„Pure Heuchelei“ – Historiker kritisiert „künstlichen Mauer-Gedenktag“

Die Öffnung der Berliner Mauer vor mehr als 28 Jahren ist nicht überraschend gekommen, sagt der Historiker Stefan Bollinger. Nur der konkrete Zeitpunkt hat überrascht. Die DDR-Führung hat damals aus seiner Sicht übersehen, dass sich der Grund für den Mauerbau verändert hat. Die Unterschiede zwischen Ost und West bleiben auch ohne Mauer, so der Historiker.

Der Fall der Berliner Mauer sei nicht überraschend gekommen. Nur der konkrete Zeitpunkt und die Art und Weise sei überraschend gewesen, infolge der Pressekonferenz des hohen SED-Funktionärs Günter Schabowski am 9. November 1989. Das erklärte der Historiker Stefan Bollinger am Montag gegenüber Sputnik. An dem Tag war die Mauer ebenso lang nicht mehr trennend, wie sie von 1961 bis 1989 Berlin teilte.

Bollinger erinnert daran, dass DDR-Staats- und Parteichef Erich Honecker noch Anfang 1989 verkündete, solange die Gründe für den Bau der Mauer nicht beseitigt seien, werde sie „noch 50 oder 100 Jahre stehen“. Das sei eine „typische Fehleinschätzung“ gewesen. Honecker habe die veränderten Gründe übersehen, „weil sich die Bedingungen verändert hatten“.

Dazu habe die internationale Entwicklung mit der friedlichen Koexistenz der beiden Blöcke in Ost und West und auch der beiden deutschen Staaten gehört, was 1961 nicht der Fall gewesen sei. Damals habe die Frage des Untergangs der DDR und auch eines Krieges zwischen Ost und West akut gestanden. Hinzu sei die tiefe Krise des Realsozialismus in den 1980er Jahren gekommen, „aus der er aus eigener Kraft nicht mehr in der Lage war, herauszukommen“, so der Historiker.

„Die Menschen erwarteten mehr Konsummöglichkeiten und zugleich mehr demokratische Öffnungen.“

Bundesrepublik war vorab informiert

Die Perestroika in der Sowjetunion schien dafür einen Weg anzubieten, „der aber offenbar nicht ausgearbeitet war“. Zudem habe die DDR-Führung festgestellt, dass das nicht mit ihr abgestimmt war, übersah aber, was diese Entwicklung bedeutete.

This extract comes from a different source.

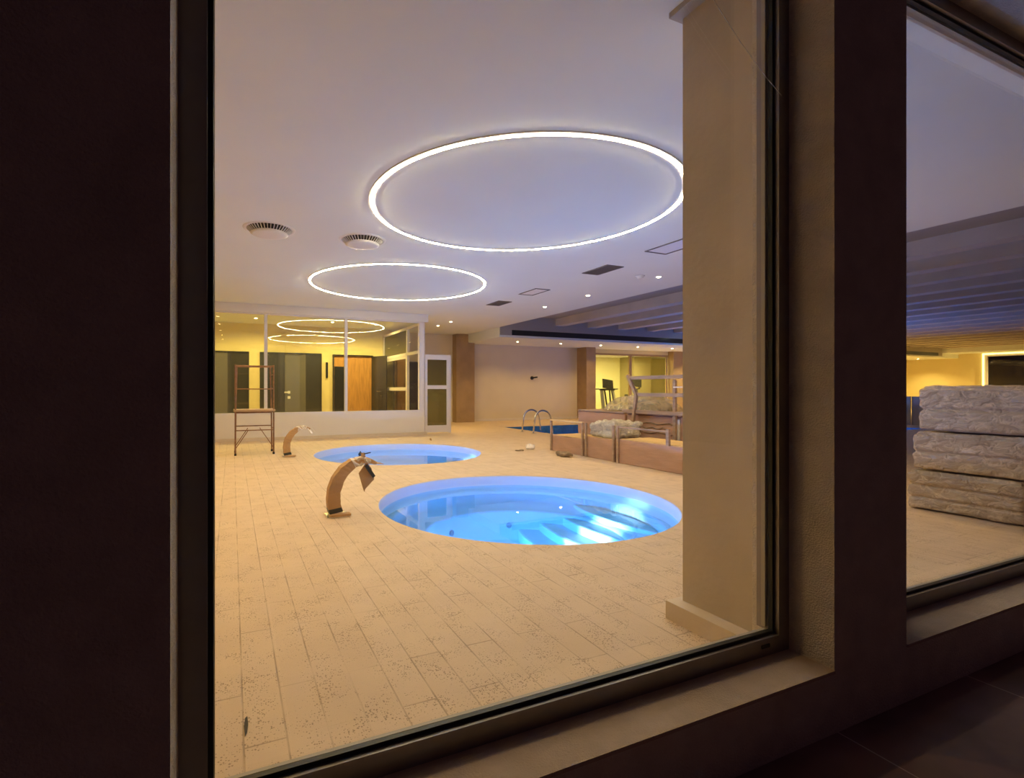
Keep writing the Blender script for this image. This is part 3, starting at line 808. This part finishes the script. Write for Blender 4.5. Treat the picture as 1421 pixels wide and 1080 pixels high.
# ------------------------------------------------------------------ waterspouts wrapped in cardboard
def water_spout(loc, label, scale=1.0, flap=True):
    X, Y, _ = loc
    t = thing('waterfall_spout', label, 'water spout', loc)
    VS = .94
    R = Matrix.Identity(3)
    # centre line in the xz plane
    ctrl = [(0, .0), (-.012, .06), (-.02, .14), (-.015, .24), (.02, .34), (.08, .43), (.16, .495), (.25, .525), (.32, .52), (.375, .495)]
    thick = [.115, .112, .108, .104, .098, .09, .075, .055, .035, .02]
    wid = [.11, .11, .11, .11, .11, .115, .125, .14, .165, .19]
    def strip(i0, i1, extra, m, name, amp=0, parent=t):
        b = bmesh.new(); prev = None
        # resample
        pts = []
        for i in range(i0, i1):
            for s in range(4):
                f_ = s / 4
                pts.append(tuple(ctrl[i][k] * (1 - f_) + ctrl[i + 1][k] * f_ for k in (0, 1)) + (thick[i] * (1 - f_) + thick[i + 1] * f_, wid[i] * (1 - f_) + wid[i + 1] * f_))
        pts.append(ctrl[i1] + (thick[i1], wid[i1]))
        rings = []
        for j, (px, pz, th, wd) in enumerate(pts):
            a = pts[max(j - 1, 0)]; c = pts[min(j + 1, len(pts) - 1)]
            tx, tz = c[0] - a[0], c[1] - a[1]; l = math.hypot(tx, tz); tx /= l; tz /= l
            nx, nz = -tz, tx
            ring_ = []
            for sn, sw in ((-1, -1), (-1, 1), (0, 1.04), (1, 1), (1, -1), (0, -1.04)):
                q = Vector((X + (px + nx * sn * (th / 2 + extra)) * scale, Y + sw * (wd / 2 + extra) * scale, (pz + nz * sn * (th / 2 + extra)) * scale * VS + .02))
                if amp:
                    q += Vector((noise.noise(q * 30), noise.noise(q * 31 + Vector((5, 0, 0))), noise.noise(q * 29))) * amp
                ring_.append(b.verts.new(q))
            rings.append(ring_)
        for A, B in zip(rings, rings[1:]):
            for k in range(6): b.faces.new((A[k], A[(k + 1) % 6], B[(k + 1) % 6], B[k]))
        b.faces.new(rings[0]); b.faces.new(rings[-1][::-1])
        return obj(name, b, m, parent)
    obj('base_plate', box(X - .09 * scale, X + .12 * scale, Y - .09 * scale, Y + .09 * scale, 0, .012), M['steel'], t, bevel=.003)
    obj('base_plate_edge', box(X - .06 * scale, X + .13 * scale, Y - .10 * scale, Y - .02 * scale, .012, .028), M['cardboard'], t)
    strip(0, 1, .002, M['steel'], 'steel_foot')
    strip(1, 9, -.012, M['steel'], 'steel_neck')
    b = strip(0, 1, .006, M['darkwrap'], 'dark_band'); b.scale = (1, 1, .75); b.location = (0, 0, .022)
    strip(1, 9, .004, M['cardboard'], 'cardboard_wrap', .006)
    # loose masking paper along the inside and top of the curve
    strip(6, 8, .007, M['tape'], 'masking_paper', .02)
    if flap:
        f = bmesh.new()
        def flat(pl, yo, th=.006):
            a = [f.verts.new((X + x * scale, Y + yo + (z * .12), z * scale)) for x, z in pl]
            b_ = [f.verts.new((X + x * scale, Y + yo + th + (z * .12), z * scale)) for x, z in pl]
            f.faces.new(a[::-1]); f.faces.new(b_)
            for i in range(len(pl)):
                j = (i + 1) % len(pl); f.faces.new((a[i], a[j], b_[j], b_[i]))
        flat([(.285, .50), (.205, .40), (.245, .25), (.255, .225), (.265, .25), (.355, .335), (.33, .44)], -.13)
        obj('cardboard_flap', f, M['cardboard'], t)
        f = bmesh.new()
        Bar(f, (X + .24 * scale, Y - .08, .50 * scale), (X + .44 * scale, Y - .05, .475 * scale), .09, .006)
        obj('cardboard_tongue', f, M['cardboard'], t)
        obj('tape_end', bar((X + .27 * scale, Y - .03, .49 * scale), (X + .26 * scale, Y - .02, .585 * scale), .045, .02), M['cardboard'], t)
        obj('strap', bar((X + .27, Y - .10, .475), (X + .35, Y - .10, .36), .02, .03), M['darkwrap'], t)
        obj('twist_tie', tube([(X + .265 * scale, Y - .04, .575 * scale), (X + .33 * scale, Y - .05, .588 * scale)], .005, 6), M['black'], t)
    else:
        f = bmesh.new()
        Bar(f, (X + .34 * scale, Y - .08, .50 * scale), (X + .40 * scale, Y - .12, .41 * scale), .07, .01)
        Bar(f, (X + .40 * scale, Y - .04, .50 * scale), (X + .46 * scale, Y - .05, .43 * scale), .05, .01)
        obj('torn_paper', f, M['tape'], t)
water_spout((.895, 4.83, 0), 'curved waterfall spout wrapped in cardboard with hanging flap beside the near whirlpool')
water_spout((.90, 9.36, 0), 'curved waterfall spout in pale wrapping beside the far whirlpool', 1.0, False)

# ------------------------------------------------------------------ scaffold
t = thing('scaffold_tower', 'rusty tubular scaffold tower with plank platform beside the glass room', 'scaffold', (.4, 10.1, 0))
x0, x1, y0, y1 = .05, .70, 9.86, 10.33
for x in (x0, x1):
    for y in (y0, y1):
        dx = .03 * (1 if x < .3 else -1) if y == y1 else 0
        obj('leg', tube([(x, y, .03), (x + dx * .3, y, .8), (x + dx, y, 1.64)], .014, 8), M['brass_pipe'], t)
        obj('foot', lathe([(0, 0), (.02, 0), (.02, .04), (0, .04)], 10, (x, y, 0)), M['black'], t)
for z in (.45, .50, 1.2, 1.62):
    for y in (y0, y1):
        if z == .5 and y == y0: continue
        if z == .45 and y == y1: continue
        obj('rail', tube([(x0, y, z), (x1, y, z)], .010, 8), M['brass_pipe'], t)
for z in (.47, 1.21, 1.47, 1.62):
    for x in (x0, x1):
        obj('side_rail', tube([(x, y0, z), (x, y1, z)], .009, 8), M['brass_pipe'], t)
for y in (y0, y1):
    for s in ((x0, x0 + .22), (x1, x1 - .22)):
        obj('brace', tube([(s[0], y, .12), (s[1], y, .46)], .008, 6), M['brass_pipe'], t)
obj('platform', box(x0 - .03, x1 + .03, y0 - .02, y1 + .02, .79, .825), M['plank'], t)
obj('platform_clamp', box(x0 + .02, x1 - .05, y0 + .1, y0 + .2, .755, .79), M['brass_pipe'], t)

# ------------------------------------------------------------------ crates and packing to the right
def crate(y0, y1, h, label, topm='cardtop', frame=True, post_h=.60):
    x0, x1 = 5.76, 6.42
    t = thing('packing_crate', label, 'crate', ((x0 + x1) / 2, (y0 + y1) / 2, 0))
    b = soft_box(x0, x1, y0, y1, .0, h, 8, .010, 3.0, y0, .012)
    obj('carton', b, M['cardboard2'], t)
    obj('lid', box(x0 + .02, x1 - .02, y0 + .03, y1 - .03, h + .002, h + .012), M[topm], t)
    for yy in (y0 + .01, y1 - .01):
        obj('post', box(x0 - .035, x0 - .005, yy - .02, yy + .02, 0, post_h), M['timber'], t)
    return t
c1 = crate(7.34, 8.32, .30, 'low cardboard crate with pale top rail, farthest in the front row')
obj('top_rail', box(5.72, 5.77, 7.34, 8.33, .585, .61), M['cardtop'], c1)
c2 = crate(6.54, 7.26, .36, 'low cardboard crate in the middle of the front row holding crumpled film')
c3 = crate(4.55, 6.46, .38, 'long low cardboard crate nearest the pillar in the front row', post_h=.60)
obj('top_rail', box(5.73, 5.755, 5.45, 6.46, .575, .595), M['timber'], c3)
obj('post', box(5.73, 5.77, 5.40, 5.45, .38, .62), M['timber'], c3)
def bundle(x0, x1, y0, y1, z0, z1, m, seed, amp=.05, cuts=14, dome=0.0):
    b = soft_box(x0, x1, y0, y1, z0, z1, cuts, 0, 1, 0, .05)
    cx_, cy_ = (x0 + x1) / 2, (y0 + y1) / 2
    for v in b.verts:
        if dome:
            k_ = max(0, 1 - ((v.co.y - cy_) / ((y1 - y0) / 2)) ** 2)
            h_ = (v.co.z - z0) / (z1 - z0)
            v.co.z = z0 + (v.co.z - z0) * (1 - dome + dome * k_ ** .6)
            v.co.x = cx_ + (v.co.x - cx_) * (1 - .3 * h_)
    displace(b, amp, 5, seed)
    zmin = min(v.co.z for v in b.verts)
    for v in b.verts:
        if v.co.z < z0: v.co.z = z0
    return b
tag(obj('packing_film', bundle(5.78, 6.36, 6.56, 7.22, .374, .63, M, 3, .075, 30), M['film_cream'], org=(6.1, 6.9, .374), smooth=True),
    'heap of crumpled cream packing film lying on the middle front crate', 'packing film')
# back row of tall cartons
def carton(y0, y1, z1, label, m, x0=6.72, x1=7.62):
    t = thing('tall_carton', label, 'carton', ((x0 + x1) / 2, (y0 + y1) / 2, 0))
    obj('carton_body', soft_box(x0, x1, y0, y1, 0, z1, 8, .012, 2.5, y0, .015), m, t)
    obj('edge_board', box(x0 - .02, x1 + .01, y0 + .01, y1 - .01, z1 + .004, z1 + .03), M['timber'], t)
    return t
carton(7.36, 8.75, .74, 'tall pale carton at the far end of the rear row', M['cardboard2'])
cc = carton(6.05, 7.30, .74, 'tall carton with torn creased cardboard in the middle of the rear row', M['cardboard2'])
obj('corner_strap', box(6.695, 6.715, 6.08, 6.14, .04, .70), M['tape'], cc)
b = bmesh.new()
for z, a, c_ in ((.60, 6.2, 7.2), (.52, 6.3, 6.9), (.44, 6.15, 7.25), (.33, 6.35, 6.7), (.29, 6.4, 6.65)):
    pts = [(6.708, a + (c_ - a) * i / 8, z + .018 * math.sin(i * 1.9 + z * 20)) for i in range(9)]
    Tube(b, pts, .008, 6)
obj('torn_crease', b, M['rag'], cc)
carton(4.6, 5.98, .74, 'tall ribbed carton at the pillar end of the rear row', M['cardboard3'])
wb_ = thing('wrapped_bundle', 'domed bundle in clear crinkled film on top of the rear cartons', 'bundle', (7.2, 7.6, .772))
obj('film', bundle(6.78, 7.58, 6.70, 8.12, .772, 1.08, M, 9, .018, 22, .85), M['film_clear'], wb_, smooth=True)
obj('cushion', bundle(6.92, 7.44, 6.85, 7.55, .78, 1.01, M, 5, .008, 8, .6), mat('olive_cushion', (0.10, 0.11, 0.08), .8), wb_)
# timber rack standing behind
t = thing('timber_rack', 'open rack of timber rails rising behind the crates beside the pillar', 'rack', (6.6, 6.0, 0))
for z, y0_, y1_ in ((1.40, 4.8, 7.15), (1.10, 4.8, 6.95), (.80, 4.8, 7.3)):
    obj('rail', box(6.60, 6.64, y0_, y1_, z - .03, z + .03), M['timber'], t)
obj('post', bar((6.60, 7.22, .0), (6.60, 7.02, .62), .05, .05), M['timber'], t)
obj('post', bar((6.60, 7.02, .62), (6.60, 6.94, 1.1), .05, .05), M['timber'], t)
obj('post', bar((6.60, 6.94, 1.1), (6.60, 7.16, 1.45), .05, .05), M['timber'], t)
obj('post', box(6.64, 6.68, 6.12, 6.17, 0, 1.35), M['timber'], t)
obj('post', box(6.64, 6.68, 4.85, 4.9, 0, 1.45), M['timber'], t)
obj('upper_slat', box(6.60, 6.63, 4.85, 6.12, 1.22, 1.24), M['tape'], t)

# scraps on the floor
def scrap(x, y, sx, sy, h, m, name, label, cat, seed):
    b = bmesh.new(); bmesh.ops.create_icosphere(b, subdivisions=3, radius=1)
    for v in b.verts:
        v.co = Vector((x + v.co.x * sx, y + v.co.y * sy, max(.002, h * .45 + v.co.z * h * .55)))
    displace(b, h * .6, 9, seed)
    for v in b.verts: v.co.z = max(.001, v.co.z)
    tag(obj(name, b, M[m], org=(x, y, 0)), label, cat)
scrap(5.42, 7.45, .10, .17, .09, 'rag', 'crumpled_rag', 'dark crumpled rag on the floor against the front crates', 'rag', 2)
scrap(5.45, 8.60, .10, .10, .08, 'tape', 'paper_scrap', 'crumpled pale paper scrap on the floor beyond the front crates', 'paper', 4)
scrap(5.10, 8.45, .09, .07, .03, 'rag', 'flat_offcut', 'thin flat offcut on the floor left of the paper scrap', 'offcut', 6)
scrap(4.22, 10.95, .03, .03, .07, 'cardboard', 'cardboard_stub', 'tiny brown stub standing on the floor by the glass room corner', 'stub', 8)
b = bmesh.new()
Prism(b, [(.040, 1.88), (.047, 1.90), (.052, 1.94), (.050, 1.985), (.042, 1.975), (.038, 1.93)], .001, .008)
tag(obj('fallen_leaf', b, M['leaf'], org=(.045, 1.93, 0)), 'tiny dark leaf on the stone floor just inside the left of the window', 'leaf')

# ------------------------------------------------------------------ wrapped mattress stack
def mattress_bundle(x0, x1, y0, y1, z0, z1, seed, label, n=3):
    t = thing('mattress_bundle', label, 'mattress bundle', ((x0 + x1) / 2, (y0 + y1) / 2, z0), 'wrapped mattresses stacked beyond the second window')
    hs = (z1 - z0 - .02) / n
    for k in range(n):
        off = .012 * math.sin(seed * 3 + k * 2)
        obj('mattress', soft_box(x0 + .02, x1 - .02, y0 + .025 + off, y1 - .025 + off, z0 + .01 + k * hs, z0 + .01 + (k + 1) * hs - .006, 5, .008, 3, seed + k, .028), M['mattress'], t, smooth=True)
    b = soft_box(x0, x1, y0, y1, z0 + .003, z1 - .003, 26, 0, 1, 0, .035)
    b.normal_update()
    for v in b.verts:
        c = v.co
        # waist between the layers and crinkles
        ph = ((c.z - z0) / hs) % 1.0
        w_ = -.028 * math.exp(-((min(ph, 1 - ph)) / .08) ** 2)
        q = c * 5 + Vector((seed * 3, 0, 0)); q.z *= 2
        ridg = 1 - abs(noise.noise(q)) * 2
        v.co += v.normal * (w_ + .012 * noise.fractal(c * 9 + Vector((0, seed, 0)), 1, 2, 3) + .006 * ridg)
        v.co.z = min(max(v.co.z, z0 + .001), z1 - .001)
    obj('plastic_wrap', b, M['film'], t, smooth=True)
mattress_bundle(6.28, 8.15, 2.03, 2.86, 0, .39, 1, 'bottom plastic wrapped grey mattress bundle of the stack seen through the right window')
mattress_bundle(6.30, 8.15, 1.90, 2.83, .39, .78, 2, 'middle plastic wrapped grey mattress bundle of the stack seen through the right window', 2)
mattress_bundle(6.33, 8.15, 1.80, 2.79, .78, 1.24, 3, 'topmost plastic wrapped grey mattress bundle of the stack seen through the right window', 2)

„Insofern war es nicht überraschend, dass es 1989 zu solch einer Krise kommt, in der dann die Öffnung der Mauer eine Option sein konnte, um bestimmte Zuspitzungen zu entschärfen.“

Davon hätten unter anderem die vor dem 9. November begonnenen Arbeiten an dem DDR-Reisegesetz gezeugt, sagte Bollinger.

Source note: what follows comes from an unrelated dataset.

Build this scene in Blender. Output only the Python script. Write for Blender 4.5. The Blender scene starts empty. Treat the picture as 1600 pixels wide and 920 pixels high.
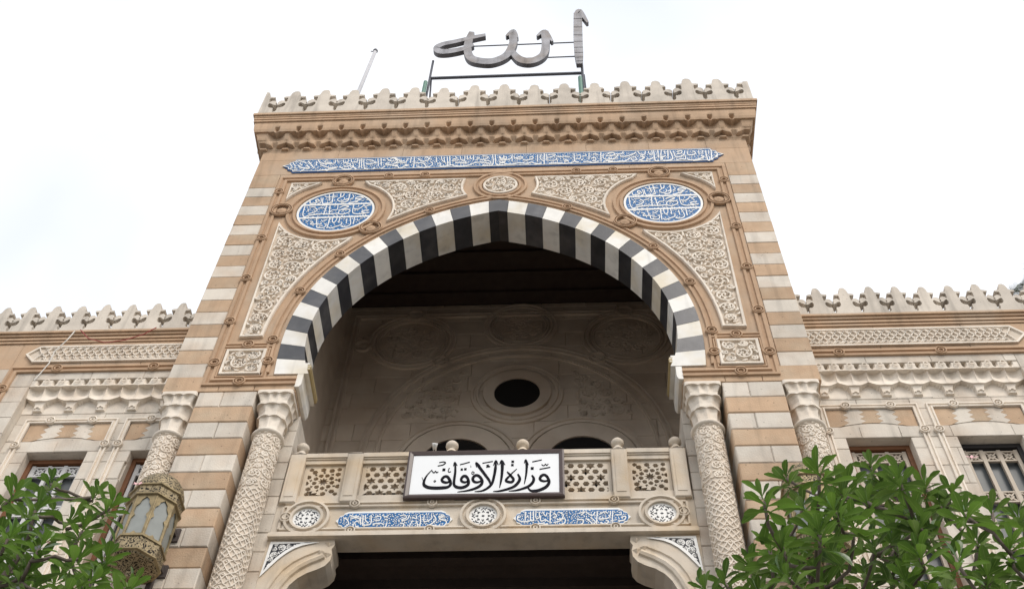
import bpy, math, random
import numpy as np
from mathutils import Vector, Matrix
from mathutils.geometry import tessellate_polygon
PI = math.pi
random.seed(11)
scene = bpy.context.scene
C = scene.collection

# ------------------------------------------------------------------ camera, sky, sun, exposure
EYE = (1.0247, -9.9207, 0.0)                 # eye level is z = 0, the ground lies 1.6 m below
YAW, PITCH, ROLL = map(math.radians, (-4.2539, 55.4129, 2.1966))
fw = Vector((math.sin(YAW)*math.cos(PITCH), math.cos(YAW)*math.cos(PITCH), math.sin(PITCH)))
r0 = Vector((math.cos(YAW), -math.sin(YAW), 0)); u0 = r0.cross(fw)
rt = math.cos(ROLL)*r0 + math.sin(ROLL)*u0; up = -math.sin(ROLL)*r0 + math.cos(ROLL)*u0
cd = bpy.data.cameras.new('camera'); cam = bpy.data.objects.new('camera', cd); C.objects.link(cam)
cd.sensor_width = 36.0; cd.lens = 36.0*1807.2/1600; cd.clip_end = 2000; cd.clip_start = 0.05
cam.matrix_world = Matrix(((rt.x, up.x, -fw.x, EYE[0]), (rt.y, up.y, -fw.y, EYE[1]), (rt.z, up.z, -fw.z, EYE[2]), (0, 0, 0, 1)))
scene.camera = cam

SUN_EL, SUN_AZ = math.radians(48), math.radians(150)     # azimuth clockwise from +y
w = bpy.data.worlds.new('World'); scene.world = w; w.use_nodes = True
nt = w.node_tree; nt.nodes.clear()
out = nt.nodes.new('ShaderNodeOutputWorld'); add = nt.nodes.new('ShaderNodeAddShader')
b1 = nt.nodes.new('ShaderNodeBackground'); b2 = nt.nodes.new('ShaderNodeBackground')
sky = nt.nodes.new('ShaderNodeTexSky'); sky.sky_type = 'NISHITA'; sky.sun_disc = False
sky.sun_elevation = SUN_EL; sky.sun_rotation = SUN_AZ; sky.dust_density = 4; sky.air_density = 1.2
b1.inputs['Strength'].default_value = 0.06
tc = nt.nodes.new('ShaderNodeTexCoord'); no = nt.nodes.new('ShaderNodeTexNoise'); no.inputs['Scale'].default_value = 2.2
no.inputs['Detail'].default_value = 4
rp = nt.nodes.new('ShaderNodeValToRGB')                    # thin bright overcast, faintly bluish between the clouds
rp.color_ramp.elements[0].position = .34; rp.color_ramp.elements[0].color = (.70, .74, .80, 1)
rp.color_ramp.elements[1].position = .56; rp.color_ramp.elements[1].color = (1, .995, .985, 1)
nt.links.new(tc.outputs['Generated'], no.inputs['Vector']); nt.links.new(no.outputs['Fac'], rp.inputs['Fac'])
nt.links.new(rp.outputs['Color'], b2.inputs['Color']); b2.inputs['Strength'].default_value = 1.06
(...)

Die Bundesrepublik sei zwei Tage zuvor über die Möglichkeit einer solchen Entscheidung durch Alexander Schalck-Golodkowski inoffiziell informiert worden. Laut dem Historiker war damals Wolfgang Schäuble der entsprechende Ansprechpartner in Bonn. Allerdings hätten niemand die Tragweite der Umsetzung erkannt.

„Künstliche Erfindung“ und „pure Heuchelei“

Es handele sich bei dem Rummel um diesen Tag und das „Mauer-Gedenken“ um eine „künstliche Erfindung“ und „pure Heuchelei“, sagte Bollinger.

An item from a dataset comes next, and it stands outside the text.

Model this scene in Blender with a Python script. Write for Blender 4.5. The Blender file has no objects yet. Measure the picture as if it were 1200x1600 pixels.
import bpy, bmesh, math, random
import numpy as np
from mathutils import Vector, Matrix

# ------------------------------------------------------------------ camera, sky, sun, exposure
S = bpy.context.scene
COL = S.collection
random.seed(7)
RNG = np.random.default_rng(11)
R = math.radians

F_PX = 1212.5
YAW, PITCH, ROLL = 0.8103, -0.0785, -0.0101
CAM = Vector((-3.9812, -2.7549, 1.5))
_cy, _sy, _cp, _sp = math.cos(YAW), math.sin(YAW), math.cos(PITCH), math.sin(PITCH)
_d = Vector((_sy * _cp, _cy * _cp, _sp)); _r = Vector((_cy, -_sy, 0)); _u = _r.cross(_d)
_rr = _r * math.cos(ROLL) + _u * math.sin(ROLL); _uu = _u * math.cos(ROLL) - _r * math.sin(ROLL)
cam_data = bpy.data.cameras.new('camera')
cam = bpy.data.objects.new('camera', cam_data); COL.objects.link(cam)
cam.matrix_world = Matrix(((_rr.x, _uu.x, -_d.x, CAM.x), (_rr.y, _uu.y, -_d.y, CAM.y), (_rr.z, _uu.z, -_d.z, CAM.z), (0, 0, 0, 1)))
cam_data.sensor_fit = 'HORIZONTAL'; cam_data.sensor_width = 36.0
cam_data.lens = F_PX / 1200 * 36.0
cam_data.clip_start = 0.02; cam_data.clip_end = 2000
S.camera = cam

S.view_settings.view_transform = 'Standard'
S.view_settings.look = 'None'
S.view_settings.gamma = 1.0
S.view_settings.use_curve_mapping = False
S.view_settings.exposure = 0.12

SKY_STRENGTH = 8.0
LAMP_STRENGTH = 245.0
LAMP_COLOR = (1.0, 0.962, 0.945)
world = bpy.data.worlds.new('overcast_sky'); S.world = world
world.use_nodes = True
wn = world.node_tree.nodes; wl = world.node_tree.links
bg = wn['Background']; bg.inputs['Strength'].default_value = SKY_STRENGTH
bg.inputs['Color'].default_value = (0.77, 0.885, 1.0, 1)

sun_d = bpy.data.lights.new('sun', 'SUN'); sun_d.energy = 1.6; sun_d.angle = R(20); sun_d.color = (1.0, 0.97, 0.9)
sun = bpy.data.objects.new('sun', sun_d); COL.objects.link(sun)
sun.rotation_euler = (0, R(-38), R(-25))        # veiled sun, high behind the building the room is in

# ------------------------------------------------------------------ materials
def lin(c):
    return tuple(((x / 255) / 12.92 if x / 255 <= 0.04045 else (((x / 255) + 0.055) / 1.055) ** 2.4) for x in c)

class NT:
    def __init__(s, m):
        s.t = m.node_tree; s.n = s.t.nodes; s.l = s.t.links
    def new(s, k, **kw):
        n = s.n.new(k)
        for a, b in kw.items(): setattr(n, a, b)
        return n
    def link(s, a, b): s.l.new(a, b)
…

„Man hat sich diesen Gedenktag augenscheinlich in dem Bedürfnis konstruiert, mehr Aufmerksamkeit den Ostdeutschen zuzuwenden, die sich derzeit wie in den letzten 28 Jahren nicht ganz konform mit den politischen Erwartungen in der Alt-Bundesrepublik verhalten. Am Anfang haben sie zu viel PDS gewählt. Jetzt wählen sie zu viel AfD. Man steht vor einem Rätsel und weiß nicht so richtig, was da passiert.“

Die historischen Fakten würden in der Diskussion „eine relativ geringe Rolle“ spielen. Es ginge darum, „noch einmal deutlich zu zeigen: Wir haben in dieser Auseinandersetzung mit der DDR gewonnen und alle haben jetzt die Chance, von den tollen Vorzügen der alten Bundesrepublik mit zu profitieren.“

Dabei werde übersehen, betonte der Historiker, dass sich besonders in Ostdeutschland weiter die ungelösten Fragen der alten und der wiedervereinigten Bundesrepublik zeigen:

„Die sozialen Unterschiede, die Einkommensunterschiede, die für viele ehemalige DDR-Bürger ein Problem sind, zusammen mit den Brüchen in ihrer Biografie und der Erfahrung, dass sie offenbar, auch wenn es ihnen materiell nicht so schlecht geht, die Verlierer dieser Einheit sind.“

Bollinger glaubt nicht, dass die Unterschiede zwischen Ost und West in absehbarer Zeit verschwinden. Das habe nicht nur damit zu tun, dass es keine Vereinigung „auf gleicher Augenhöhe“ war.

Solche Brüche würden lange wirken, wie in anderen Regionen wie Katalonien in Spanien oder Quebec in Kanada erkennbar sei, wo die Vereinigungen mehr als 100 Jahre zurückliegen. „Manches wird sich nicht verändern.“ Ostdeutschland sei nicht nur ein Refugium für eine inzwischen gesündere Natur, sondern auch ein Gebiet, indem vor allem Ältere leben und die Jüngeren selten zurückkehren, nachdem sie vor allem wegen Ausbildung und Arbeit wegzogen. Aber die jüngeren Ostdeutschen hätten weiterhin einen Nachteil:

„Sie sind nicht in den Netzwerken und sozialen Verbindungen, die ihre westdeutschen Altersgenossen haben. Ihre Eltern sind in der Regel nicht die Besitzer von großen Vermögen und Unternehmen. Das ist die Ausnahme.“

Das sorge weiter mit für die bleibenden Unterschiede.